Friday, May 19, 2006

Gambling on a Weaker Dollar

NYT Editorial

For some time now, shortsighted lawmakers in Congress have been threatening China with tariffs for what they call its unfair currency practices. The Bush administration, to its credit, has generally resisted the protectionist rant, most notably by refusing to brand China a "currency manipulator" in an official report to Congress last week.

China responded to the administration's responsible policy and diplomatic courtesy this week when it loosened, a bit, the tether that binds the Chinese currency, the yuan, to the dollar. A stronger yuan implies a weaker dollar, as does the general strengthening so far this year of the euro and the yen. By making foreign goods sold here more expensive and American goods sold abroad cheaper, a weaker dollar would, in theory, eventually help reduce the United States' huge trade gap.

The problem is this: unless a falling dollar is paired with reductions in the federal budget deficit, it could do more harm than good by driving up interest rates, perhaps sharply. That's because the foreign investors who finance the administration's "borrow as you go" budget are likely to demand higher returns to invest in a depreciating dollar.

But if budget deficits declined over the long run, the government's reduced need to borrow would help keep interest rates low as the dollar depreciated. Then, after a lag, the falling dollar would shrink the trade deficit without risking big increases in interest rates in the process.

Unfortunately, the incessant tax cutting of the past five years precludes any serious attempt to reduce the budget deficit. So to keep interest rates in check as the dollar falls, the administration would have to persuade investors not to believe what they see: a dollar that is declining even as the United States does nothing to curb its borrowing.

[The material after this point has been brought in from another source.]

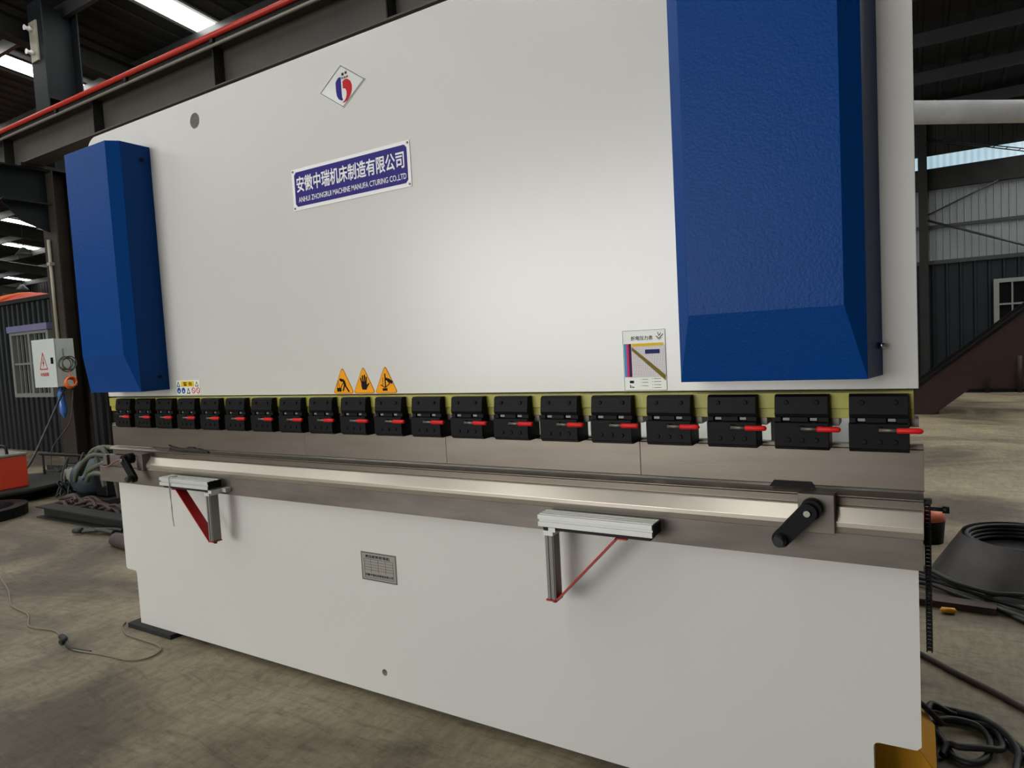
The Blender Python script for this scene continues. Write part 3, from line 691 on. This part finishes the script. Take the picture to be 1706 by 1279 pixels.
t.tube(spline([(-6.02, 2.56, 1.40), (-6.06, 2.57, 1.50), (-6.113, 2.6, 1.52)], 5), .007, 6)
tag(t.build('cable_coil', M['hose_green']), 'tangled coil of thin wire hanging beside the electrical box', 'cable')
t = MB()
for k in range(5): t.torus((-6.02 + .012 * k, 2.60, 1.08 + .006 * k), .06 + .006 * (k % 2), .010, 'X', 20, 6)
t.tube(spline([(-6.0, 2.6, 1.14), (-6.0, 2.6, 1.2), (-6.01, 2.6, 1.26)], 4), .006, 6)
tag(t.build('orange_coil', M['stripe']), 'small coil of orange rope hanging under the tangled wire at the electrical box', 'rope')
t = MB().tube([(-6.22, 2.58, 1.03), (-6.21, 2.57, .95), (-6.18, 2.57, .72), (-6.17, 2.57, .64)], .03, 10, radii=[.015, .04, .045, .01])
tag(t.build('blue_bag', M['bluebag']), 'narrow shiny blue plastic bag hanging below the electrical box', 'bag')
t = MB().tube(spline([(-6.14, 2.62, 1.044), (-6.10, 2.55, .98), (-5.45, 2.04, .60), (-4.95, 1.65, .32), (-4.72, 1.46, .24), (-4.66, 1.345, .24)], 8), .013, 8)
tag(t.build('supply_cable', M['hose_dk']), 'dark power cable slanting down from the electrical box to the orange welder', 'cable')
t = MB().tube(spline([(-6.0, 2.62, 1.0), (-5.9, 2.5, .6), (-5.95, 2.3, .3), (-5.8, 2.2, .02), (-5.3, 2.0, .015)], 8), .008, 6)
tag(t.build('thin_cable', M['rust']), 'thin dark red cable dropping from the electrical box to the floor', 'cable')

# big red tank behind the partition
tk = empty('red_tank', (-14, 6.2, 0)); tag(tk, 'rounded red tank with two orange diagonal stripes showing above the dark partition', 'tank')
pts = [(-19, 6.2, 2.15), (-18.6, 6.2, 2.15), (-14.6, 6.2, 2.15), (-13.4, 6.2, 2.15), (-12.9, 6.2, 2.15)]
MB().tube(pts, 1.0, 32, radii=[.3, .95, .95, .62, .15]).build('tank_shell', M['tank_red'], tk)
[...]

That would be a difficult trick even for a Treasury Department that commanded respect. It will be especially difficult for Mr. Bush's Treasury team, which has suffered a diminution of esteem and credibility.

The Bush tax cuts also make it harder for Americans as a nation to bail themselves out of the trade deficit by saving more. Higher personal savings would allow the government to finance its budget deficit without outsized foreign borrowing — another safe route to a cheaper dollar and a smaller trade gap. But the Republicans who control Congress let a tax credit for low-income savers expire this year to free up room in the budget for nearly $70 billion in additional tax cuts for high-income Americans over the near term.

That tax cut bill, signed into law this week by President Bush, also commits an estimated $53 billion through the middle of the century to help those same high earners shift their existing savings into tax shelters. This adds not one cent of new savings and presages big deficits far into the future.

A weakening dollar, on top of intractable budget deficits and a chronic savings shortfall, is a recipe for recession. The question now is whether the country will change direction in time. The portents are not good.